4. Festas de portas abertas: aniversários, nascimentos e não só
Na Malásia, é muito comum que se façam open houses, ou seja, por motivo de festa, as famílias abrem (literalmente) a casa toda e convidam não só os mais chegados, mas também os vizinhos e outros simples conhecidos. É o tipo de evento muito comum no final do Ramadão, mas também em aniversários, nascimentos de bebés e…circuncisões. Leram bem, a circuncisão é um acto de muita importância na cultura Malaia-muçulmana e, descobri não há muito tempo, é não só motivo de orgulho, mas também de festa.
Embora as famílias celebrem este marco no percurso de um rapaz, nem sempre a festa inclui o acto da circuncisão em si mas, por vezes, inclui. Ou seja, as famílias mais tradicionais, convidam as pessoas para uma open house onde se assiste ao ritual completo deste acto e se celebra de portas abertas. Confesso que apenas recebi um convite para celebrar uma circuncisão e que declinei, esperando nunca mais receber mais nenhum…
5. Mulheres modernas: mas não tanto assim
Outra coisa que me continua a fazer confusão é a forma como tantas mulheres ainda aceitam a subserviência e o machismo como uma coisa normal. Mesmo das mulheres mais modernas que aqui tenho conhecido, ouço coisas que me chocam. Dou-vos alguns exemplos:
“Tenho que me ir já embora porque o meu marido vai viajar e preciso de lhe ir fazer a mala. Mas já o consegui ensinar a dobrar as coisas para trazer no regresso, porque antes, ele comprava sempre mais uma mala. Como não sabia dobrar a roupa, as coisas já não cabiam.”
“O meu marido tem sempre que ter pelo menos 3 opções de comida ao jantar: marisco, frango e borrego. É muito cansativo fazer tanta comida todos os dias, mas pelo menos ele já aceita comer sobras do dia anterior.”
“A Inês pode ir brincar ali naquela cozinha pequenina e fazer igual à mãe, lá em casa.” (a isto eu respondi, para grande admiração da outra pessoa: igual à mãe e ao pai!)
Estas palavras, que me fazem comichão, ouvi de mulheres da minha idade, inteligentes, com educação superior e viajadas. Não sendo nada muito chocante (mas sendo!), levantam o véu para outras questões mais dramáticas como a falta de oportunidades dadas às mulheres, o assédio ou, a violência doméstica, de que todos os dias se ouve falar nas notícias.

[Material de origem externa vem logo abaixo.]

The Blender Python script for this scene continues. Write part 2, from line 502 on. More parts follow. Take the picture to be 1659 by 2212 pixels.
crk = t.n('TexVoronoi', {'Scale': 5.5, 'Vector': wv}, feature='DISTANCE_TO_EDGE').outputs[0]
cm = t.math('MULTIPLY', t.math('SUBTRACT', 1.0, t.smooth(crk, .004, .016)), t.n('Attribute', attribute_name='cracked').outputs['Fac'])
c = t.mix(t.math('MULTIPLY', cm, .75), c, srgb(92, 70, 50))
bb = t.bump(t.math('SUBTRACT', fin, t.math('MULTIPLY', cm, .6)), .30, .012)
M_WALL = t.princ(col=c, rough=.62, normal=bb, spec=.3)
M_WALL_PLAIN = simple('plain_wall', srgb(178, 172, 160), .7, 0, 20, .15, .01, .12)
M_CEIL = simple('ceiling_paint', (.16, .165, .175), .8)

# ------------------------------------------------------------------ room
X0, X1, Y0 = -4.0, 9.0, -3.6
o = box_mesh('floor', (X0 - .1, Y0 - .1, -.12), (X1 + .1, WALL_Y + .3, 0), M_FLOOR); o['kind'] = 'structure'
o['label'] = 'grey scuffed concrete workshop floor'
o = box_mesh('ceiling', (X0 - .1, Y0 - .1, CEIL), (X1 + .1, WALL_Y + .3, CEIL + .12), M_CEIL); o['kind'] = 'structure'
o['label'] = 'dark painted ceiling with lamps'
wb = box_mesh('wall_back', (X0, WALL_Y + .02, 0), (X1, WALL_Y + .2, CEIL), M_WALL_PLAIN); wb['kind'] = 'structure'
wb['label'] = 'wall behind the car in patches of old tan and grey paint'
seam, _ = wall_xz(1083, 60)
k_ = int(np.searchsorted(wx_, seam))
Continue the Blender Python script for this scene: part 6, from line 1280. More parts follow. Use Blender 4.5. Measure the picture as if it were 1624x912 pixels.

Há, claramente, um longo caminho a fazer ao nível da igualdade de géneros e das mentalidades (vejam a foto acima, de uma publicidade a um carro, com atenção), mas sei que será apenas uma questão de tempo.
Viver na Malásia, faz-me descobrir estas e muitas outras particularidades acerca do país e da cultura. Os exemplos que aqui vos dou, são de coisas menos positivas, mas não me interpretem mal. Embora isto tudo que vos conto continue a chocar-me numa base diária, este, é um país com muitos aspectos positivos e no qual me sinto bem e onde gosto mesmo de viver.
Muito, porque sei que é uma estadia temporária e porque é apenas uma cultura que me acolhe, que procuro respeitar, mas à qual não tenho que me submeter.